What needs to be done:
Strip the pictures and reproduce the rest of the listing exactly.

(Records with scene code)
--- Start ---
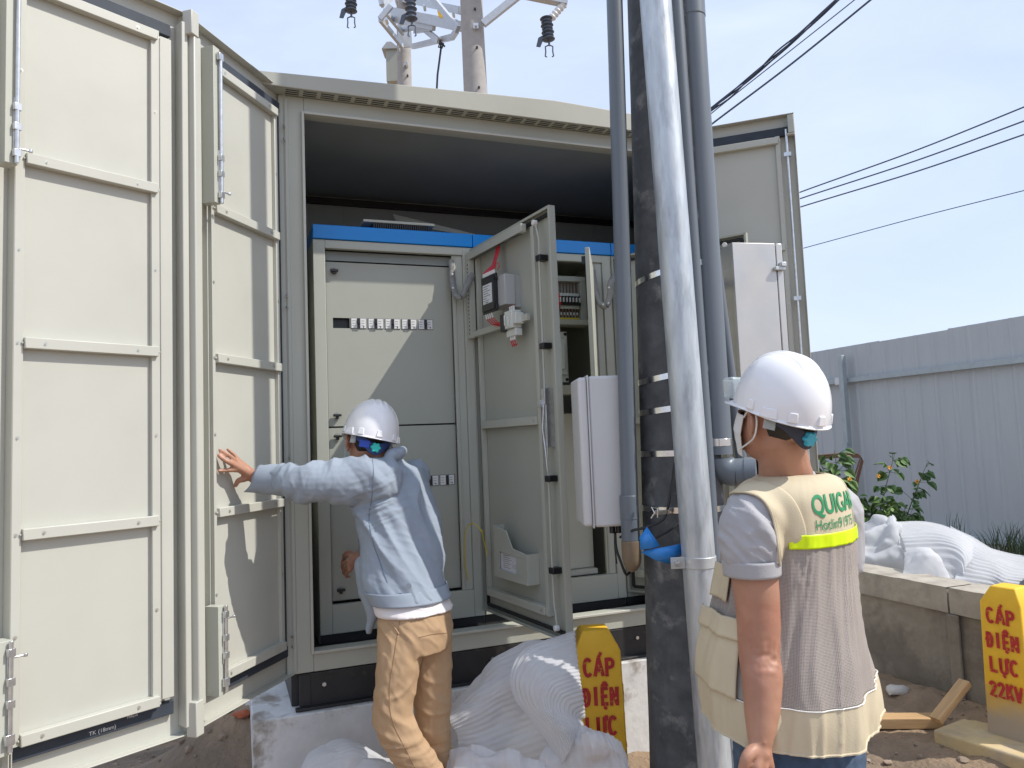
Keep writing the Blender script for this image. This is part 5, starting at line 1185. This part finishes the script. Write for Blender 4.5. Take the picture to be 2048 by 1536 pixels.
s = MB(); s.box(-.02, .02, -.0015, .0015, -.014, .014, Matrix.Identity(4)); s.build('band_block', M_blueband, hm1, H1 @ Matrix.Translation((-.042, -.104, -.010)) @ Matrix.Rotation(R(-24), 4, 'Z'), .001)
s = MB(); s.tube([H1 @ Vector(p) for p in ((-.09, .01, .03), (-.087, -.005, -.03), (-.075, .02, -.09), (-.03, .05, -.118), (.03, .05, -.118), (.075, .02, -.09), (.088, 0, .03))], .004, 6); s.build('chin_strap', M_clear, hm1)
# tee shirt and trousers
s = MB(); eloft(s, [(a1t(812, 1165, 3.01), L1, .148, .117), (a1t(820, 1190, 3.0), L1, .154, .124), (a1t(827, 1214, 2.985), L1, .158, .129), (a1t(831, 1222, 2.98), L1, .156, .128)])
me = union(s, .006, 2); displace(me, lambda p: .004 * ridge(p, Vector((.3, .2, 1)), 5, 26)); meobj('undershirt', me, M_tee, p1_)
s = MB(); eloft(s, [(a1t(829, 1206, 2.985), L1, .138, .112), (a1t(830, 1225, 2.98), L1, .145, .12), (a1t(831, 1262, 2.97), L1, .150, .124), (a1t(832, 1300, 2.96), L1, .125, .112)])
# seat and legs follow the knees bent forward
limb(s, [(a1t(803, 1245, 2.93), .088), (a1t(797, 1330, 2.89), .081), (a1t(788, 1400, 2.87), .073), (a1t(787, 1445, 2.86), .070), (a1t(818, 1500, 2.87), .068), (a1t(858, 1560, 2.90), .064), (a1t(900, 1670, 2.96), .062)])
limb(s, [(a1t(856, 1245, 3.02), .086), (a1t(862, 1330, 3.02), .079), (a1t(863, 1400, 3.02), .072), (a1t(865, 1450, 3.02), .068), (a1t(870, 1500, 3.05), .066), (a1t(880, 1560, 3.10), .070), (a1t(900, 1680, 3.18), .062)])
me = union(s, .0055, 2)
kz = a1t(795, 1440, 2.87).z
def ft(p):
    k = math.exp(-((p.z - kz) / .13) ** 2) + .5 * math.exp(-((p.z - .80) / .1) ** 2)
    return (.0025 + .0048 * k) * ridge(p, Vector((.55 + .5 * math.sin(p.z * 9), -.1, 1)), 5, 17) + .0025 * ridge(p, Vector((.8, 0, .5)), 8, 22, 9)
displace(me, ft); tro = meobj('trousers', me, M_tan, p1_)
for sg, pts in ((1, [(790, 1232, -.0), (778, 1300, 0), (774, 1370, 0), (776, 1430, 0), (786, 1480, 0)]),): pass
for lg in (legsL, legsR):
    a = lg[-1][0]; foot = Vector((a.x, a.y, .04)); s = MB(); limb(s, [(foot + Vector((0, 0, .06)) - f1 * .02, .045), (foot + f1 * .10, .043), (foot + f1 * .20, .034)]); s.build('shoe', M_black, p1_)
# jacket
s = MB()
eloft(s, [(a1t(768, 916, 3.10), L1, .072, .066), (a1t(770, 930, 3.10), L1, .095, .075), (a1t(774, 944, 3.105), L1, .155, .098), (a1t(780, 968, 3.105), L1, .176, .112), (a1t(790, 1010, 3.10), L1, .180, .122), (a1t(799, 1060, 3.08), L1, .178, .130), (a1t(803, 1110, 3.05), L1, .174, .137), (a1t(811, 1160, 3.02), L1, .168, .137), (a1t(819, 1186, 3.0), L1, .160, .130), (a1t(822, 1196, 2.995), L1, .156, .127)])
limb(s, [(a1t(760, 962, 3.02), .098), (a1t(725, 962, 2.985), .092), (a1t(680, 964, 2.95), .083), (a1t(625, 966, 2.92), .074), (a1t(585, 962, 2.92), .064), (a1t(566, 960, 2.93), .054)])
limb(s, [(Sr, .085), (a1t(795, 1020, 3.36), .075), (Er, .066), (a1t(735, 1098, 3.41), .05)])
limb(s, [(a1t(772, 918, 3.02), .02), (a1t(800, 905, 3.08), .02), (a1t(802, 902, 3.16), .018)], None, 12, 8)
limb(s, [(a1t(735, 1130, 3.02), .05), (a1t(740, 1180, 3.0), .035), (a1t(745, 1225, 2.99), .02), (a1t(738, 1262, 2.99), .008)])
me = union(s, .0052, 2); ax = (We - Sl).normalized(); sl_e = a1t(640, 966, 2.93)
def fj(p):
    t = (p - Sl).dot(ax); onarm = max(0, min(1, (t - .02) / .1)) * (1 if p.z > 1.28 else 0)
    arm = .018 * ridge(p, (ax + Vector((0, 0, .55))), 3.8, 13, 3) + .0025 * ridge(p, ax, 12, 30, 1)
    body = .017 * ridge(p, Vector((.85, .25, .45)), 2.2, 9.5, 7) + .0018 * ridge(p, Vector((.5, .2, .8)), 8, 24, 2)
    arm_pit = math.exp(-((p - a1t(748, 1005, 2.98)).length / .09) ** 2)
    return arm * onarm + body * (1 - onarm) + arm_pit * .012 * ridge(p, Vector((-.3, 0, 1)), 5, 30)
displace(me, fj); jk = meobj('jacket', me, M_jacket, p1_); jbvh = BVHTree.FromPolygons([v.co for v in me.vertices], [p.vertices[:] for p in me.polygons])
def on_jacket(px, py, off=.002, bv=None):
    h = (bv or jbvh).ray_cast(CAM, ray(px, py).normalized()); return (h[0] + h[1] * off) if h[0] else None
def seam(pts, r, mt, parent, name, bv=None, off=.0005):
    P = [on_jacket(a, b, off, bv) for a, b in [tuple(q) for q in spline(pts, 40)]]; P = [p for p in P if p is not None]
    if len(P) > 3:
        Q = [P[0]]
        for p in P[1:]:
            if (p - Q[-1]).length < .06: Q.append(p)
        return MB().tube(Q, r, 6).build(name, mt, parent)
seam([(744, 912), (747, 950), (743, 1000), (738, 1035), (745, 1080), (762, 1130), (775, 1165)], .0018, M_jseam, jk, 'sleeve_seam')
tb = BVHTree.FromPolygons([v.co for v in tro.data.vertices], [q.vertices[:] for q in tro.data.polygons])
seam([(800, 1240), (790, 1300), (779, 1380), (784, 1440), (812, 1500), (850, 1575)], .0016, M_seam, tro, 'side_seam', tb, 0)
seam([(766, 1236), (785, 1250), (798, 1268)], .003, M_tan, tro, 'pocket_edge', tb, .001)
seam([(838, 1275), (868, 1268), (893, 1266)], .0016, M_seam, tro, 'back_seam', tb, 0)
# waistband of the jacket with button
s = MB(); rws = [(a1t(811, 1172, 3.01), .171, .140), (a1t(823, 1199, 2.99), .162, .133)]
def wb(u_, v_):
    c = rws[0][0].lerp(rws[1][0], v_); a, b_ = rws[0][1] + (rws[1][1] - rws[0][1]) * v_, rws[0][2] + (rws[1][2] - rws[0][2]) * v_; t = u_ * 2 * math.pi; fr = Vector((L1.y, -L1.x, 0))
    p = c + L1 * a * math.cos(t) + fr * b_ * math.sin(t); k = .003 * noise.noise(p * 24); return p + (p - c).normalized() * k
s.grid(wb, 120, 8, closed=True); wbo = s.build('waistband', M_jacket, jk, solid=.003)
P_ = on_jacket(818, 1171, .004) or a1t(818, 1171, 2.85)
s = MB(); s.lathe([(.0, -.005), (.010, -.005), (.011, 0)], Matrix.Translation(P_ + Vector((0, -.012, 0))) @ Matrix.Rotation(R(-90), 4, 'X') @ Matrix.Scale(-1, 4, (0, 0, 1)), n=14); s.build('button', M_jacket, jk)
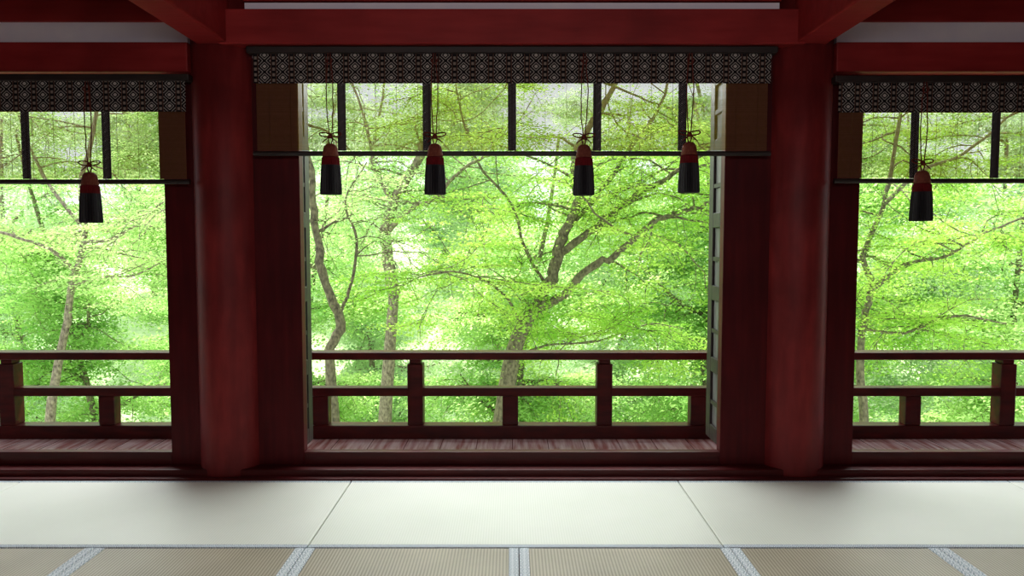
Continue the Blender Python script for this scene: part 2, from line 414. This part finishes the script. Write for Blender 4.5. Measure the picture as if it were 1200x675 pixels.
--- End ---
The completed task:
Keep writing the Blender script for this image. This is part 5, starting at line 1185. This part finishes the script. Write for Blender 4.5. Take the picture to be 2048 by 1536 pixels.
s = MB(); s.box(-.02, .02, -.0015, .0015, -.014, .014, Matrix.Identity(4)); s.build('band_block', M_blueband, hm1, H1 @ Matrix.Translation((-.042, -.104, -.010)) @ Matrix.Rotation(R(-24), 4, 'Z'), .001)
s = MB(); s.tube([H1 @ Vector(p) for p in ((-.09, .01, .03), (-.087, -.005, -.03), (-.075, .02, -.09), (-.03, .05, -.118), (.03, .05, -.118), (.075, .02, -.09), (.088, 0, .03))], .004, 6); s.build('chin_strap', M_clear, hm1)
# tee shirt and trousers
s = MB(); eloft(s, [(a1t(812, 1165, 3.01), L1, .148, .117), (a1t(820, 1190, 3.0), L1, .154, .124), (a1t(827, 1214, 2.985), L1, .158, .129), (a1t(831, 1222, 2.98), L1, .156, .128)])
me = union(s, .006, 2); displace(me, lambda p: .004 * ridge(p, Vector((.3, .2, 1)), 5, 26)); meobj('undershirt', me, M_tee, p1_)
s = MB(); eloft(s, [(a1t(829, 1206, 2.985), L1, .138, .112), (a1t(830, 1225, 2.98), L1, .145, .12), (a1t(831, 1262, 2.97), L1, .150, .124), (a1t(832, 1300, 2.96), L1, .125, .112)])
# seat and legs follow the knees bent forward
limb(s, [(a1t(803, 1245, 2.93), .088), (a1t(797, 1330, 2.89), .081), (a1t(788, 1400, 2.87), .073), (a1t(787, 1445, 2.86), .070), (a1t(818, 1500, 2.87), .068), (a1t(858, 1560, 2.90), .064), (a1t(900, 1670, 2.96), .062)])
limb(s, [(a1t(856, 1245, 3.02), .086), (a1t(862, 1330, 3.02), .079), (a1t(863, 1400, 3.02), .072), (a1t(865, 1450, 3.02), .068), (a1t(870, 1500, 3.05), .066), (a1t(880, 1560, 3.10), .070), (a1t(900, 1680, 3.18), .062)])
me = union(s, .0055, 2)
kz = a1t(795, 1440, 2.87).z
def ft(p):
    k = math.exp(-((p.z - kz) / .13) ** 2) + .5 * math.exp(-((p.z - .80) / .1) ** 2)
    return (.0025 + .0048 * k) * ridge(p, Vector((.55 + .5 * math.sin(p.z * 9), -.1, 1)), 5, 17) + .0025 * ridge(p, Vector((.8, 0, .5)), 8, 22, 9)
displace(me, ft); tro = meobj('trousers', me, M_tan, p1_)
for sg, pts in ((1, [(790, 1232, -.0), (778, 1300, 0), (774, 1370, 0), (776, 1430, 0), (786, 1480, 0)]),): pass
for lg in (legsL, legsR):
    a = lg[-1][0]; foot = Vector((a.x, a.y, .04)); s = MB(); limb(s, [(foot + Vector((0, 0, .06)) - f1 * .02, .045), (foot + f1 * .10, .043), (foot + f1 * .20, .034)]); s.build('shoe', M_black, p1_)
# jacket
s = MB()
eloft(s, [(a1t(768, 916, 3.10), L1, .072, .066), (a1t(770, 930, 3.10), L1, .095, .075), (a1t(774, 944, 3.105), L1, .155, .098), (a1t(780, 968, 3.105), L1, .176, .112), (a1t(790, 1010, 3.10), L1, .180, .122), (a1t(799, 1060, 3.08), L1, .178, .130), (a1t(803, 1110, 3.05), L1, .174, .137), (a1t(811, 1160, 3.02), L1, .168, .137), (a1t(819, 1186, 3.0), L1, .160, .130), (a1t(822, 1196, 2.995), L1, .156, .127)])
limb(s, [(a1t(760, 962, 3.02), .098), (a1t(725, 962, 2.985), .092), (a1t(680, 964, 2.95), .083), (a1t(625, 966, 2.92), .074), (a1t(585, 962, 2.92), .064), (a1t(566, 960, 2.93), .054)])
limb(s, [(Sr, .085), (a1t(795, 1020, 3.36), .075), (Er, .066), (a1t(735, 1098, 3.41), .05)])
limb(s, [(a1t(772, 918, 3.02), .02), (a1t(800, 905, 3.08), .02), (a1t(802, 902, 3.16), .018)], None, 12, 8)
limb(s, [(a1t(735, 1130, 3.02), .05), (a1t(740, 1180, 3.0), .035), (a1t(745, 1225, 2.99), .02), (a1t(738, 1262, 2.99), .008)])
me = union(s, .0052, 2); ax = (We - Sl).normalized(); sl_e = a1t(640, 966, 2.93)
def fj(p):
    t = (p - Sl).dot(ax); onarm = max(0, min(1, (t - .02) / .1)) * (1 if p.z > 1.28 else 0)
    arm = .018 * ridge(p, (ax + Vector((0, 0, .55))), 3.8, 13, 3) + .0025 * ridge(p, ax, 12, 30, 1)
    body = .017 * ridge(p, Vector((.85, .25, .45)), 2.2, 9.5, 7) + .0018 * ridge(p, Vector((.5, .2, .8)), 8, 24, 2)
    arm_pit = math.exp(-((p - a1t(748, 1005, 2.98)).length / .09) ** 2)
    return arm * onarm + body * (1 - onarm) + arm_pit * .012 * ridge(p, Vector((-.3, 0, 1)), 5, 30)
displace(me, fj); jk = meobj('jacket', me, M_jacket, p1_); jbvh = BVHTree.FromPolygons([v.co for v in me.vertices], [p.vertices[:] for p in me.polygons])
def on_jacket(px, py, off=.002, bv=None):
    h = (bv or jbvh).ray_cast(CAM, ray(px, py).normalized()); return (h[0] + h[1] * off) if h[0] else None
def seam(pts, r, mt, parent, name, bv=None, off=.0005):
    P = [on_jacket(a, b, off, bv) for a, b in [tuple(q) for q in spline(pts, 40)]]; P = [p for p in P if p is not None]
    if len(P) > 3:
        Q = [P[0]]
        for p in P[1:]:
            if (p - Q[-1]).length < .06: Q.append(p)
        return MB().tube(Q, r, 6).build(name, mt, parent)
seam([(744, 912), (747, 950), (743, 1000), (738, 1035), (745, 1080), (762, 1130), (775, 1165)], .0018, M_jseam, jk, 'sleeve_seam')
tb = BVHTree.FromPolygons([v.co for v in tro.data.vertices], [q.vertices[:] for q in tro.data.polygons])
seam([(800, 1240), (790, 1300), (779, 1380), (784, 1440), (812, 1500), (850, 1575)], .0016, M_seam, tro, 'side_seam', tb, 0)
seam([(766, 1236), (785, 1250), (798, 1268)], .003, M_tan, tro, 'pocket_edge', tb, .001)
seam([(838, 1275), (868, 1268), (893, 1266)], .0016, M_seam, tro, 'back_seam', tb, 0)
# waistband of the jacket with button
s = MB(); rws = [(a1t(811, 1172, 3.01), .171, .140), (a1t(823, 1199, 2.99), .162, .133)]
def wb(u_, v_):
    c = rws[0][0].lerp(rws[1][0], v_); a, b_ = rws[0][1] + (rws[1][1] - rws[0][1]) * v_, rws[0][2] + (rws[1][2] - rws[0][2]) * v_; t = u_ * 2 * math.pi; fr = Vector((L1.y, -L1.x, 0))
    p = c + L1 * a * math.cos(t) + fr * b_ * math.sin(t); k = .003 * noise.noise(p * 24); return p + (p - c).normalized() * k
s.grid(wb, 120, 8, closed=True); wbo = s.build('waistband', M_jacket, jk, solid=.003)
P_ = on_jacket(818, 1171, .004) or a1t(818, 1171, 2.85)
s = MB(); s.lathe([(.0, -.005), (.010, -.005), (.011, 0)], Matrix.Translation(P_ + Vector((0, -.012, 0))) @ Matrix.Rotation(R(-90), 4, 'X') @ Matrix.Scale(-1, 4, (0, 0, 1)), n=14); s.build('button', M_jacket, jk)
Continue the Blender Python script for this scene: part 2, from line 414. This part finishes the script. Write for Blender 4.5. Measure the picture as if it were 1200x675 pixels.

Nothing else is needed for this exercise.